Les inégalités historiques entre pays restent importantes. Ainsi, l’empreinte carbone moyenne d’un Américain est environ dix fois supérieure à celle d’un Indien. Mais ce prisme national masque une réalité : ce sont aujourd’hui les inégalités au sein des pays qui expliquent les deux tiers des inégalités climatiques mondiales ; une situation inversée par rapport à 1990, quand la majorité provenait des inégalités entre pays. L’empreinte carbone du top 10 % en Amérique du Nord est, de très loin, la plus élevée du monde, avec 69 tonnes d’équivalent CO2 par personne et par an, contre 10 tonnes pour la moitié la plus pauvre. Les riches Chinois, eux, émettent 38 tonnes, treize fois plus que la moitié chinoise la moins aisée (3 tonnes).
Pour clore le tableau des inégalités, la moitié la plus pauvre de la population mondiale endure 75 % des pertes de revenus liées aux impacts du changement climatique, tout en ayant le moins la capacité financière pour agir : seulement 3 % des capacités de financement, alors que les trois quarts sont concentrées dans les mains des 10 % les plus aisés.
« Une grande défaillance de marché »
Ce rapport bat également en brèche l’idée selon laquelle la lutte contre le réchauffement dans les pays riches n’aurait pas de poids dans la mesure où l’essor des classes moyennes dans les pays en développement aggraverait considérablement les émissions de gaz à effet de serre. « C’est faux, et c’est une manière de se déresponsabiliser et de se déculpabiliser », assure Lucas Chancel.
Selon l’étude, éradiquer la pauvreté en permettant à tous de vivre avec au moins 3,20 dollars (2,95 euros) par jour entraînerait une hausse des émissions de 5 % seulement. Ce chiffre grimperait à 18 % dans le cas d’une politique plus ambitieuse, qui allouerait un minimum de 5,50 dollars et améliorerait la vie de 3 milliards de personnes. Il s’agit du même ordre de grandeur que les émissions du 1 % le plus riche ou qu’un tiers des émissions des 10 % les plus riches. « Réduire l’empreinte carbone du sommet permettrait ainsi de libérer un budget carbone pour sortir les gens de la pauvreté », conclut le rapport.
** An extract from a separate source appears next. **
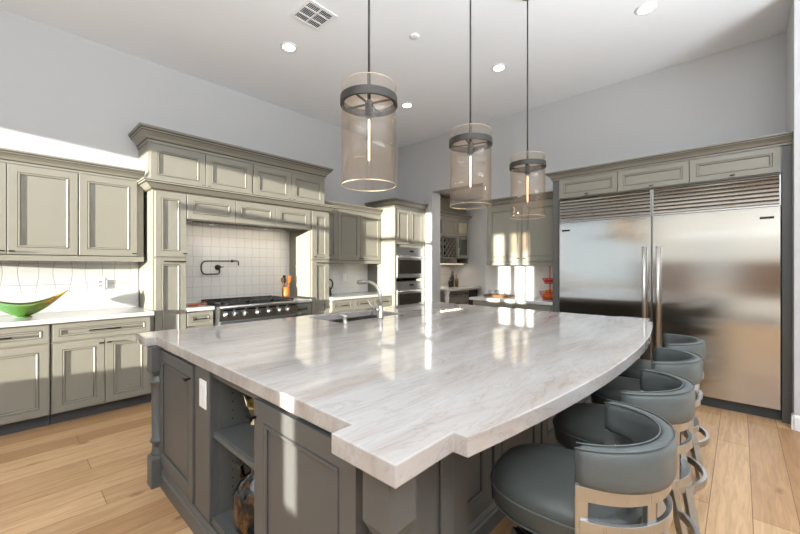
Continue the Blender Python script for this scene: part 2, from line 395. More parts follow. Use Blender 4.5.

« Le changement climatique est en réalité une grande défaillance de marché », avance Lucas Chancel. Le rapport suggère la création d’une taxe surnommée « 1,5 % pour 1,5 °C », qui taxerait à hauteur de 1,5 % le patrimoine des millionnaires gagnant plus de 100 millions de dollars par an (soit 0,001 % de la population mondiale). Les recettes estimées se chiffrent à 295 milliards de dollars par an, ce qui correspond aux besoins pour limiter les impacts du changement climatique.
Les économistes suggèrent aussi de réformer la taxation sur les multinationales (qui prévoit un impôt minimal de 15 % sur leurs bénéfices) afin qu’une partie abonde des fonds climat. Ils proposent que les pays riches aident financièrement les pays à bas ou moyens revenus pour moderniser leurs administrations fiscales, afin de générer des recettes par la création d’impôts sur le revenu, sur le patrimoine ou sur l’héritage. Et ils envisagent des recettes supplémentaires avec des taxes sur le secteur aérien, maritime ou sur les énergies fossiles. « Cela permet de connecter le climat, le développement et la fiscalité, qui doivent aller de pair », conclut Lucas Chancel.